A man in a dark suit wanders through the halls of New York City’s Staten Island Ferry Terminal building. He has a dazed look on his face and the voices and sounds, which swirl through the building, fill him with cacophonous pain. He goes to the men’s room and finds blood dripping from the back of his head. He takes the ferry across the harbor into Manhattan and wanders through the city, haunted by images of a woman in a rehearsal hall. Nearly everyone he glimpses (a janitor mopping a floor, a young woman who accidentally bumps into the janitor, a subway rider playing air piano while humming to himself, a proper businessman) finds their way into his visions of that rehearsal hall.

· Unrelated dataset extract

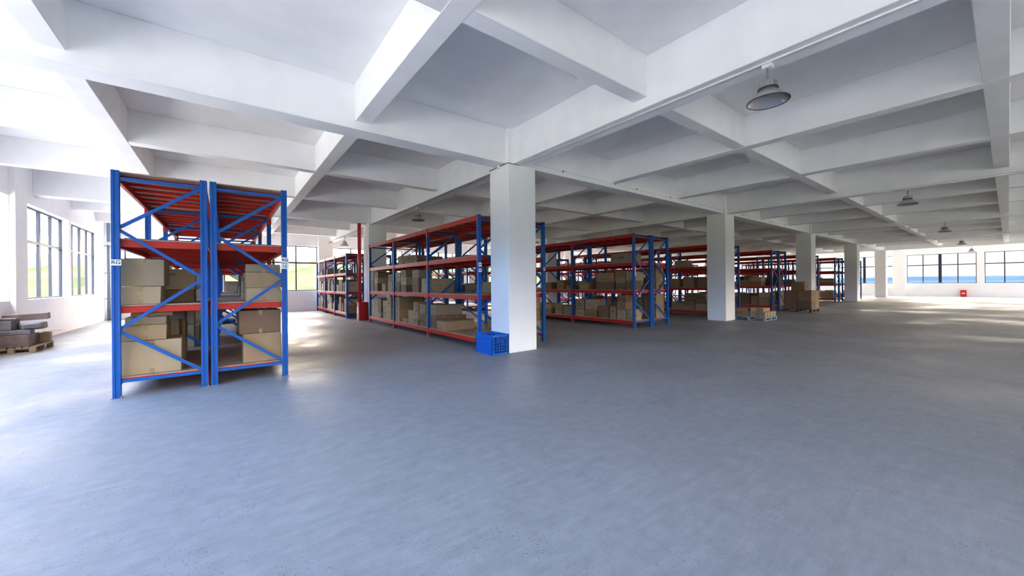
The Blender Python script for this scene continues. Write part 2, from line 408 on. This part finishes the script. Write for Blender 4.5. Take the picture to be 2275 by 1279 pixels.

This is the foundation of “Staccato Fugue,” a handsomely produced student film by TeoCarlo Pulgar. With a multi-layered soundtrack that mixes a wide range of aural sensations, mirrored by haunting cinematography that compresses and distorts the world to fit the point of view of its deranged protagonist, “Staccato Fugue” brings to life the nightmarish twirl of a man whose existence has fallen into deep madness. In many ways, the film recalls Orson Welles’ version of “The Trial” in its violent editing and wildly expressionistic camera angles as the man wanders the length of New York in a vain attempt to rid himself of the sounds and images that haunt his existence. Tunnel and stairways envelope him, buildings tower over him with menace, and people view him with trepidation and contempt. His inner demons build a harrowing world for him as memory and hallucination blur until one is indistinguishable from the other.
If the film’s payoff isn’t quite what is expected or deserved (the actual circumstances involving the woman in the rehearsal hall plays phony) and if the man seems to cover an abnormal stretch of New York from scene to scene, the film is nonetheless an accomplished achievement which attempted to try something different from the usual student short film and, in many ways, succeeded admirably.